OBJECTIVE — Examine the records and identify each line that includes the string "pixels". Copy those lines.

GIVEN DATA —

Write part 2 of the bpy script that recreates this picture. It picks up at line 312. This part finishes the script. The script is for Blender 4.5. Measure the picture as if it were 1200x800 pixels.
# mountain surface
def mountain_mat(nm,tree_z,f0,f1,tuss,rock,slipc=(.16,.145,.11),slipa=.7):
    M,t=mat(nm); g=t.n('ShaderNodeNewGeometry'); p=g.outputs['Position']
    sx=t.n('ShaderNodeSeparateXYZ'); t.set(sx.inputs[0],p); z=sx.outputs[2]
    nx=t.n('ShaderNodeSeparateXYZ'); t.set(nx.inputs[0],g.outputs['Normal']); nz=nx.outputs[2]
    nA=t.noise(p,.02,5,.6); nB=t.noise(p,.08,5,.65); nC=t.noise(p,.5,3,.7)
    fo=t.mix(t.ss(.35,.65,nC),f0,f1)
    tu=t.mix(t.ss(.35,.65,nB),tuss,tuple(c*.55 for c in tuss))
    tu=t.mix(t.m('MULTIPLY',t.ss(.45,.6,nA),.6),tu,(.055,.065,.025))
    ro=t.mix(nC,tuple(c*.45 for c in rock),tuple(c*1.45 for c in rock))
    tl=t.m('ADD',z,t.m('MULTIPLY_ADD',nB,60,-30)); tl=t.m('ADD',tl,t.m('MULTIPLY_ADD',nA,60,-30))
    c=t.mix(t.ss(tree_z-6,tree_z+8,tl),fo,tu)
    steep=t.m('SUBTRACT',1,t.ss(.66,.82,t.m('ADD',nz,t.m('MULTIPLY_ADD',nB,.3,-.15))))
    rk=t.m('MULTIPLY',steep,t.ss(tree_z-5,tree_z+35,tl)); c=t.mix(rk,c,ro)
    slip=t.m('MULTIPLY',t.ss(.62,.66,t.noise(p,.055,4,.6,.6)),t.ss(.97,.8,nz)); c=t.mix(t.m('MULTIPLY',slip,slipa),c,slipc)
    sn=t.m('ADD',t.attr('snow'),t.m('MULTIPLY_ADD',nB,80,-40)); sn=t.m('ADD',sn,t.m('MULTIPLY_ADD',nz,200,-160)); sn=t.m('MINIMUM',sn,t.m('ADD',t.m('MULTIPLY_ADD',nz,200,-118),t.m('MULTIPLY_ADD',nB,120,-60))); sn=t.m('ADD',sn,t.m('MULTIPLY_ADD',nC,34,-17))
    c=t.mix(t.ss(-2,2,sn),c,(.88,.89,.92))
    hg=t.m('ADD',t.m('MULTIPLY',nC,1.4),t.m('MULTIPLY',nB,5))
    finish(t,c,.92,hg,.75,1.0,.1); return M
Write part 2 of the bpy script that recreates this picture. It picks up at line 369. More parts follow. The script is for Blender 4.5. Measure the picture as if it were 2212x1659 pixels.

ANSWER BELOW —
Write part 2 of the bpy script that recreates this picture. It picks up at line 312. This part finishes the script. The script is for Blender 4.5. Measure the picture as if it were 1200x800 pixels.
Write part 2 of the bpy script that recreates this picture. It picks up at line 369. More parts follow. The script is for Blender 4.5. Measure the picture as if it were 2212x1659 pixels.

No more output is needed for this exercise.